Return, without pictures, the lines from the start of the data through the one that contains "F1=Frame(.95); F2=Frame(1.75)".

» **DATASET SECTION**
* * * * * * *
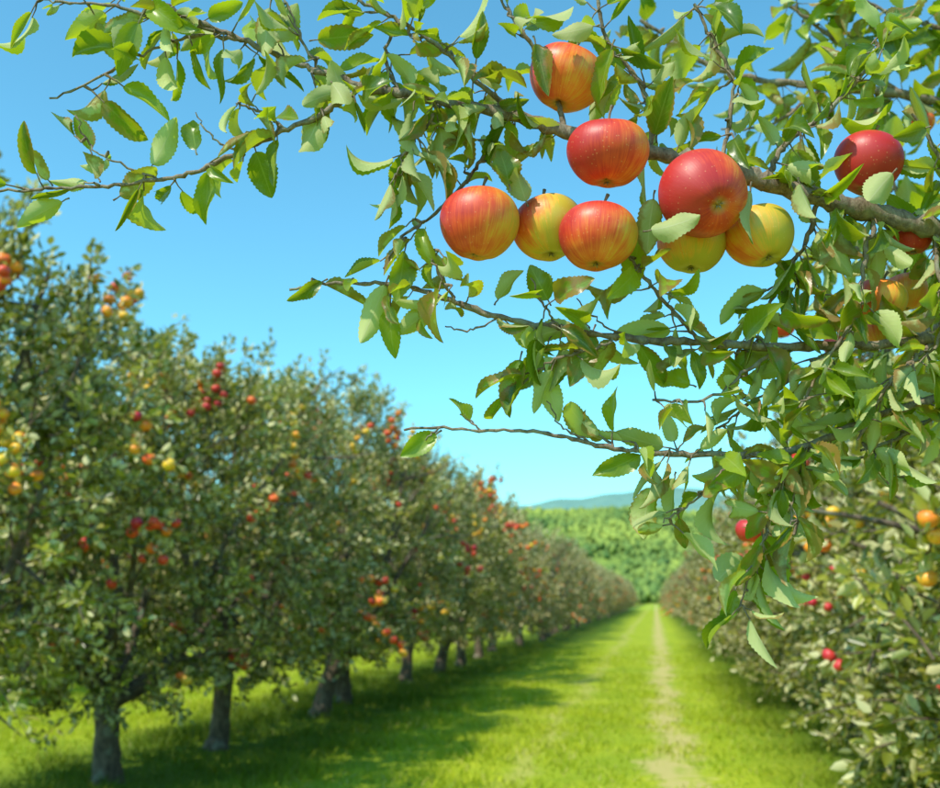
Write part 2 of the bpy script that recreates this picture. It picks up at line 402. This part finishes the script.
def hz2(X,Y):
    t=np.clip((Y-2000)/600,0,1); t=t*t*(3-2*t)
    return t*(248+40*np.exp(-((X-10)/190)**2)+60*np.exp(-((X-1100)/500)**2)+5*np.sin(X*.02)+3*np.sin(X*.05+1))-5
v,f=hfield(-3500,3500,2000,3400,260,40,hz2); mb=MB(); mb.add(v,f)
obj('mountain',mb.mesh('mountain',[hill_mat('mountain_forest_hazed',(.14,.27,.24),(.17,.30,.25),(.12,.24,.22),.006)]))  # blue-green tone is aerial haze mixed into the base colours

# ------------------------------------------------------------------ near bough (real size, about a metre in front of the viewpoint)
FW=np.array([-.1746,.9637,.2018]); RT=np.array([.984,.1783,0]); UP=np.array([.0360,-.1986,.9794])
class Frame:
    def __init__(s,D): s.o=np.array([0,0,1.6])+FW*D; s.k=D/1000.
    def __call__(s,p):
        p=np.asarray(p,float)
        if p.shape[-1]==2: p=np.concatenate([p,np.zeros(p.shape[:-1]+(1,))],-1)
        return s.o+RT*((p[...,0:1]-470)*s.k)+UP*((394-p[...,1:2])*s.k)+FW*(p[...,2:3]*s.k)
F1=Frame(.95); F2=Frame(1.75)

def hero_leaf(mb,P,D,Nn,Ln,W,bend,fold,tint,brown,nt_=24,pet=.28):
    D=nrm(D); S_=nrm(np.cross(D,Nn)); Nn=np.cross(S_,D)
    Pb=P+D*Ln*pet
    tube(mb,[P,P+D*Ln*pet*.5+Nn*.001,Pb+D*Ln*.02],[.0011,.0008,.0007],4,1,[.5,0,0])
    t=np.linspace(0,1,nt_+1); ss=np.array([-1,-.55,0,.55,1])
    phi=bend*(t**1.3); xs=np.concatenate([[0],np.cumsum(np.cos(phi[:-1]))])/nt_; zs=-np.concatenate([[0],np.cumsum(np.sin(phi[:-1]))])/nt_
    w=np.sin(np.pi*np.clip(t,0,1)**.82)**.78*(1-.1*t)*W/2
    ser=np.where(np.arange(nt_+1)%2==1,1.05,.95)
    tw=rng.normal(0,.6)*t; ph=rng.uniform(0,6.28,2); amp=rng.uniform(.05,.2)
    V=np.zeros((nt_+1,5,3))
    for j,s in enumerate(ss):
        ww=w*(ser if abs(s)==1 else 1)
        fa=fold+(.22*abs(s))
        y=s*ww*np.cos(fa); z=abs(s)*ww*np.sin(fa)+amp*W*np.sin(t*8+ph[0 if s<0 else 1])*s*s*(w/W*2)
        yy=y*np.cos(tw)-z*np.sin(tw); zz=y*np.sin(tw)+z*np.cos(tw)
        V[:,j]=Pb+D*((xs*Ln)[:,None])+S_*yy[:,None]+Nn*(zs*Ln+zz)[:,None]
        V[:,j]+=D*(zz*np.sin(phi))[:,None]
    i=np.arange(nt_)[:,None]*5; j=np.arange(4)[None]
    f=np.stack([i+j,i+j+1,i+5+j+1,i+5+j],-1).reshape(-1,4)
    uv=np.stack([np.repeat(t,5),np.tile(ss,nt_+1)],-1)
    mb.add(V.reshape(-1,3),f,0,[tint,brown,0],uv)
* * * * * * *
» **WORKED SOLUTION**
Write part 2 of the bpy script that recreates this picture. It picks up at line 402. This part finishes the script.
def hz2(X,Y):
    t=np.clip((Y-2000)/600,0,1); t=t*t*(3-2*t)
    return t*(248+40*np.exp(-((X-10)/190)**2)+60*np.exp(-((X-1100)/500)**2)+5*np.sin(X*.02)+3*np.sin(X*.05+1))-5
v,f=hfield(-3500,3500,2000,3400,260,40,hz2); mb=MB(); mb.add(v,f)
obj('mountain',mb.mesh('mountain',[hill_mat('mountain_forest_hazed',(.14,.27,.24),(.17,.30,.25),(.12,.24,.22),.006)]))  # blue-green tone is aerial haze mixed into the base colours

# ------------------------------------------------------------------ near bough (real size, about a metre in front of the viewpoint)
FW=np.array([-.1746,.9637,.2018]); RT=np.array([.984,.1783,0]); UP=np.array([.0360,-.1986,.9794])
class Frame:
    def __init__(s,D): s.o=np.array([0,0,1.6])+FW*D; s.k=D/1000.
    def __call__(s,p):
        p=np.asarray(p,float)
        if p.shape[-1]==2: p=np.concatenate([p,np.zeros(p.shape[:-1]+(1,))],-1)
        return s.o+RT*((p[...,0:1]-470)*s.k)+UP*((394-p[...,1:2])*s.k)+FW*(p[...,2:3]*s.k)
F1=Frame(.95); F2=Frame(1.75)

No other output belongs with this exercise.